_Directions for this task_
Exactly repeat the material, dropping every picture from the copy.

_Recorded information_
..........

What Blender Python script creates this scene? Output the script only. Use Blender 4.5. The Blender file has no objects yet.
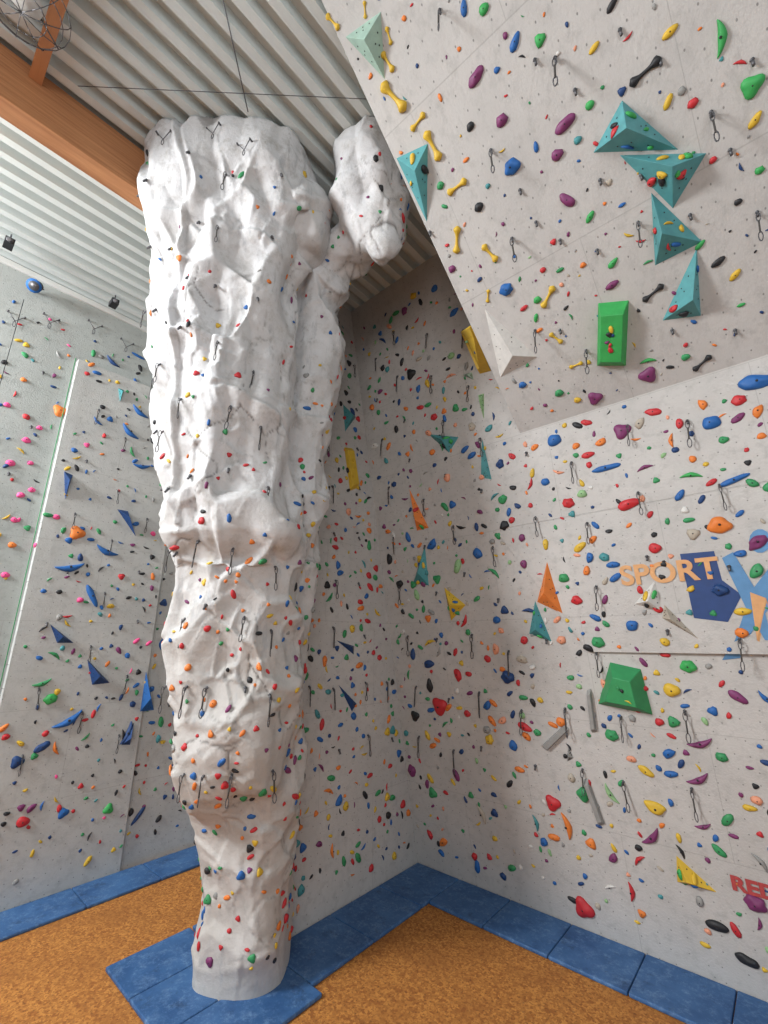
import bpy, bmesh, math, random
from mathutils import Vector, Matrix, noise
from mathutils.bvhtree import BVHTree
random.seed(7)
sc = bpy.context.scene
sc.view_settings.view_transform = 'Standard'
sc.view_settings.look = 'None'
sc.view_settings.exposure = 0.0

# ---------------- survey frame -----------------
# room axes: origin = room corner on floor, x along right wall, -y into the room
CAM = Vector((6.0, -7.74, 4.0))
PITCH = math.radians(16.4)
FPX = 441.0
RX, RY = .749, .6625
cp, sp = math.cos(PITCH), math.sin(PITCH)
def cam2room(X, Y, Z=0.0):
    return Vector((RX*X - RY*Y + CAM.x, RY*X + RX*Y + CAM.y, Z))
def ray(px, py):
    u = (px-384)/FPX; v = (512-py)/FPX
    F = cp - v*sp; U = sp + v*cp
    return Vector((RX*u - RY*F, RY*u + RX*F, U))
ROOF = 11.1
LEAN = .187
XL = -3.95

# ---------------- materials --------------------
def new_mat(name):
    m = bpy.data.materials.new(name); m.use_nodes = True
    nt = m.node_tree; b = nt.nodes['Principled BSDF']
    return m, nt, b
def N(nt, t, **kw):
    n = nt.nodes.new(t)
    for k, v in kw.items(): setattr(n, k, v)
    return n
def mixc(nt, fac, a, b, blend='MIX'):
    n = N(nt, 'ShaderNodeMix', data_type='RGBA', blend_type=blend)
    for val, sock in ((fac, n.inputs[0]), (a, n.inputs[6]), (b, n.inputs[7])):
        if hasattr(val, 'is_linked'): nt.links.new(val, sock)
        elif isinstance(val, (int, float)): sock.default_value = val
        else: sock.default_value = (*val, 1)
    return n.outputs[2]
def ramp(nt, src, p0, p1, c0=(0,0,0), c1=(1,1,1)):
    r = N(nt, 'ShaderNodeValToRGB')
    r.color_ramp.elements[0].position = p0; r.color_ramp.elements[0].color = (*c0, 1)
    r.color_ramp.elements[1].position = p1; r.color_ramp.elements[1].color = (*c1, 1)
    nt.links.new(src, r.inputs[0]); return r.outputs[0]
def noise_t(nt, vec, scale, detail=4, rough=.6):
    n = N(nt, 'ShaderNodeTexNoise'); n.inputs['Scale'].default_value = scale
    n.inputs['Detail'].default_value = detail; n.inputs['Roughness'].default_value = rough
    nt.links.new(vec, n.inputs['Vector']); return n.outputs['Fac']
def plastic(name, col, rough=.55, var=.25):
    m, nt, b = new_mat(name)
    tc = N(nt, 'ShaderNodeTexCoord')
    f = noise_t(nt, tc.outputs['Object'], 9, 3)
    c = mixc(nt, f, tuple(x*(1-var) for x in col), tuple(min(1, x*(1+var)) for x in col))
    nt.links.new(c, b.inputs['Base Color']); b.inputs['Roughness'].default_value = rough
    return m
def wall_mat(name, axis, col):
    m, nt, b = new_mat(name)
    tc = N(nt, 'ShaderNodeTexCoord')
    s = N(nt, 'ShaderNodeSeparateXYZ'); nt.links.new(tc.outputs['Object'], s.inputs[0])
    c = N(nt, 'ShaderNodeCombineXYZ')
    nt.links.new(s.outputs[0 if axis == 'x' else 1], c.inputs[0]); nt.links.new(s.outputs[2], c.inputs[1])
    P = c.outputs[0]
    big = noise_t(nt, P, .9, 5); med = noise_t(nt, P, 7, 6, .7)
    base = mixc(nt, ramp(nt, big, .3, .7), tuple(x*.90 for x in col), tuple(min(1, x*1.07) for x in col))
    base = mixc(nt, ramp(nt, med, .50, .72), base, tuple(x*.78 for x in col))
    # chalk smears
    base = mixc(nt, ramp(nt, noise_t(nt, P, 3.5, 6, .75), .60, .80), base, tuple(min(1,x*1.28) for x in col))
    vor = N(nt, 'ShaderNodeTexVoronoi', voronoi_dimensions='2D'); vor.inputs['Scale'].default_value = 5.6
    vor.inputs['Randomness'].default_value = .5
    nt.links.new(P, vor.inputs['Vector'])
    dot = ramp(nt, vor.outputs['Distance'], .035, .055, (1,1,1), (0,0,0))
    base = mixc(nt, dot, base, tuple(x*.48 for x in col))
    br = N(nt, 'ShaderNodeTexBrick'); br.inputs['Scale'].default_value = 1
    br.inputs['Mortar Size'].default_value = .005; br.inputs['Brick Width'].default_value = 2.5
    br.inputs['Row Height'].default_value = 1.45; br.inputs['Mortar Smooth'].default_value = .2
    nt.links.new(P, br.inputs['Vector'])
    fm = N(nt, 'ShaderNodeMath', operation='MULTIPLY'); nt.links.new(br.outputs['Fac'], fm.inputs[0]); fm.inputs[1].default_value = .3
    base = mixc(nt, fm.outputs[0], base, (.2, .19, .18))
    # boot scuffs
    sc1 = ramp(nt, noise_t(nt, P, 24, 5, .75), .64, .75)
    base = mixc(nt, sc1, base, tuple(x*.55 for x in col))
    nt.links.new(base, b.inputs['Base Color'])
    b.inputs['Roughness'].default_value = .85
    bp = N(nt, 'ShaderNodeBump'); bp.inputs['Strength'].default_value = .35; bp.inputs['Distance'].default_value = .02
    nt.links.new(noise_t(nt, P, 35, 4), bp.inputs['Height']); nt.links.new(bp.outputs[0], b.inputs['Normal'])
    return m
M_WR = wall_mat('painted_panel_right', 'x', (.495, .48, .46))
M_WO = wall_mat('painted_panel_overhang', 'x', (.50, .487, .468))
M_WP = wall_mat('painted_panel_partition', 'y', (.51, .495, .475))
M_WL = wall_mat('painted_panel_left', 'y', (.50, .51, .495))
M_CONC = wall_mat('concrete_left', 'y', (.40, .43, .415))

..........

_Solution to this exercise_
What Blender Python script creates this scene? Output the script only. Use Blender 4.5. The Blender file has no objects yet.
import bpy, bmesh, math, random
from mathutils import Vector, Matrix, noise
from mathutils.bvhtree import BVHTree
random.seed(7)
sc = bpy.context.scene
sc.view_settings.view_transform = 'Standard'
sc.view_settings.look = 'None'
sc.view_settings.exposure = 0.0

# ---------------- survey frame -----------------
# room axes: origin = room corner on floor, x along right wall, -y into the room
CAM = Vector((6.0, -7.74, 4.0))
PITCH = math.radians(16.4)
FPX = 441.0
RX, RY = .749, .6625
cp, sp = math.cos(PITCH), math.sin(PITCH)
def cam2room(X, Y, Z=0.0):
    return Vector((RX*X - RY*Y + CAM.x, RY*X + RX*Y + CAM.y, Z))
def ray(px, py):
    u = (px-384)/FPX; v = (512-py)/FPX
    F = cp - v*sp; U = sp + v*cp
    return Vector((RX*u - RY*F, RY*u + RX*F, U))
ROOF = 11.1
LEAN = .187
XL = -3.95

# ---------------- materials --------------------
def new_mat(name):
    m = bpy.data.materials.new(name); m.use_nodes = True
    nt = m.node_tree; b = nt.nodes['Principled BSDF']
    return m, nt, b
def N(nt, t, **kw):
    n = nt.nodes.new(t)
    for k, v in kw.items(): setattr(n, k, v)
    return n
def mixc(nt, fac, a, b, blend='MIX'):
    n = N(nt, 'ShaderNodeMix', data_type='RGBA', blend_type=blend)
    for val, sock in ((fac, n.inputs[0]), (a, n.inputs[6]), (b, n.inputs[7])):
        if hasattr(val, 'is_linked'): nt.links.new(val, sock)
        elif isinstance(val, (int, float)): sock.default_value = val
        else: sock.default_value = (*val, 1)
    return n.outputs[2]
def ramp(nt, src, p0, p1, c0=(0,0,0), c1=(1,1,1)):
    r = N(nt, 'ShaderNodeValToRGB')
    r.color_ramp.elements[0].position = p0; r.color_ramp.elements[0].color = (*c0, 1)
    r.color_ramp.elements[1].position = p1; r.color_ramp.elements[1].color = (*c1, 1)
    nt.links.new(src, r.inputs[0]); return r.outputs[0]
def noise_t(nt, vec, scale, detail=4, rough=.6):
    n = N(nt, 'ShaderNodeTexNoise'); n.inputs['Scale'].default_value = scale
    n.inputs['Detail'].default_value = detail; n.inputs['Roughness'].default_value = rough
    nt.links.new(vec, n.inputs['Vector']); return n.outputs['Fac']
def plastic(name, col, rough=.55, var=.25):
    m, nt, b = new_mat(name)
    tc = N(nt, 'ShaderNodeTexCoord')
    f = noise_t(nt, tc.outputs['Object'], 9, 3)
    c = mixc(nt, f, tuple(x*(1-var) for x in col), tuple(min(1, x*(1+var)) for x in col))
    nt.links.new(c, b.inputs['Base Color']); b.inputs['Roughness'].default_value = rough
    return m
def wall_mat(name, axis, col):
    m, nt, b = new_mat(name)
    tc = N(nt, 'ShaderNodeTexCoord')
    s = N(nt, 'ShaderNodeSeparateXYZ'); nt.links.new(tc.outputs['Object'], s.inputs[0])
    c = N(nt, 'ShaderNodeCombineXYZ')
    nt.links.new(s.outputs[0 if axis == 'x' else 1], c.inputs[0]); nt.links.new(s.outputs[2], c.inputs[1])
    P = c.outputs[0]
    big = noise_t(nt, P, .9, 5); med = noise_t(nt, P, 7, 6, .7)
    base = mixc(nt, ramp(nt, big, .3, .7), tuple(x*.90 for x in col), tuple(min(1, x*1.07) for x in col))
    base = mixc(nt, ramp(nt, med, .50, .72), base, tuple(x*.78 for x in col))
    # chalk smears
    base = mixc(nt, ramp(nt, noise_t(nt, P, 3.5, 6, .75), .60, .80), base, tuple(min(1,x*1.28) for x in col))
    vor = N(nt, 'ShaderNodeTexVoronoi', voronoi_dimensions='2D'); vor.inputs['Scale'].default_value = 5.6
    vor.inputs['Randomness'].default_value = .5
    nt.links.new(P, vor.inputs['Vector'])
    dot = ramp(nt, vor.outputs['Distance'], .035, .055, (1,1,1), (0,0,0))
    base = mixc(nt, dot, base, tuple(x*.48 for x in col))
    br = N(nt, 'ShaderNodeTexBrick'); br.inputs['Scale'].default_value = 1
    br.inputs['Mortar Size'].default_value = .005; br.inputs['Brick Width'].default_value = 2.5
    br.inputs['Row Height'].default_value = 1.45; br.inputs['Mortar Smooth'].default_value = .2
    nt.links.new(P, br.inputs['Vector'])
    fm = N(nt, 'ShaderNodeMath', operation='MULTIPLY'); nt.links.new(br.outputs['Fac'], fm.inputs[0]); fm.inputs[1].default_value = .3
    base = mixc(nt, fm.outputs[0], base, (.2, .19, .18))
    # boot scuffs
    sc1 = ramp(nt, noise_t(nt, P, 24, 5, .75), .64, .75)
    base = mixc(nt, sc1, base, tuple(x*.55 for x in col))
    nt.links.new(base, b.inputs['Base Color'])
    b.inputs['Roughness'].default_value = .85
    bp = N(nt, 'ShaderNodeBump'); bp.inputs['Strength'].default_value = .35; bp.inputs['Distance'].default_value = .02
    nt.links.new(noise_t(nt, P, 35, 4), bp.inputs['Height']); nt.links.new(bp.outputs[0], b.inputs['Normal'])
    return m
M_WR = wall_mat('painted_panel_right', 'x', (.495, .48, .46))
M_WO = wall_mat('painted_panel_overhang', 'x', (.50, .487, .468))
M_WP = wall_mat('painted_panel_partition', 'y', (.51, .495, .475))
M_WL = wall_mat('painted_panel_left', 'y', (.50, .51, .495))
M_CONC = wall_mat('concrete_left', 'y', (.40, .43, .415))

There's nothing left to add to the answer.